Emulex is a partner in Cisco's UCS strategy.

Emulex on Monday released the text of a letter from Paul Folino, executive chairman of Emulex, to Scott McGregor, president and CEO of Broadcom, in which Emulex outlined its position.

In the letter, dated Tuesday, Folino wrote that Emulex has evaluated the Broadcom offer, and that its board unanimously rejected the proposal.

Folino cited Emulex's recent converged networking OEM wins and its broad OEM customer base as showing his company's momentum and leadership in this market.

He also chided Broadcom for trying to take advantage of the confidentiality between Emulex and its OEM customers in regard to those recent wins.

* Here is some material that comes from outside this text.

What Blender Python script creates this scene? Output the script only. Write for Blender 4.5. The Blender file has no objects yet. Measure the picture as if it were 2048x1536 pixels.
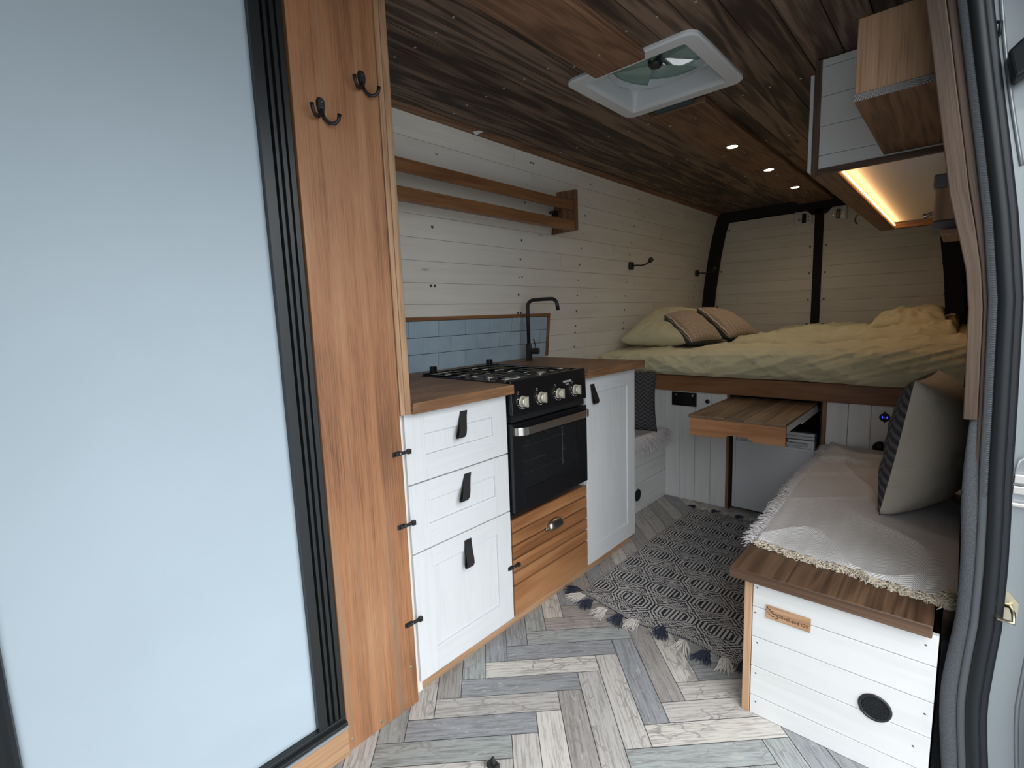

"As you know, these design wins are kept confidential at our customers' request and do not typically begin contributing revenue for several quarters," Folino wrote. "Thus, Emulex's stock price does not fully reflect the long-term value-creation potential that the company has already secured. However, given that some of these design wins have come at your expense, including your core Ethernet networking business, you are uniquely aware of the future value we have secured and how well positioned we are to unseat you on many other platforms in the near future. We believe your proposal is an opportunistic attempt to capture that value, which rightly belongs to our stockholders."

Folino also wrote that Broadcom was trying to take advantage of "unprecedented macroeconomic conditions" that have caused a deep drop in Emulex's stock price, and accused Broadcom of incorrectly describing prior Broadcom-Emulex communications and Emulex's corporate governance structure.

Jayson Noland, an analyst with Robert W. Baird & Co., wrote in an opinion paper that the Emulex action was expected, and that it would not be surprising to see a higher bid by Broadcom.

However, Noland wrote, Emulex management probably has enough influence to stave off the Broadcom acquisition, "though we expect the shares could trade higher on an increased bid by BRCM near term."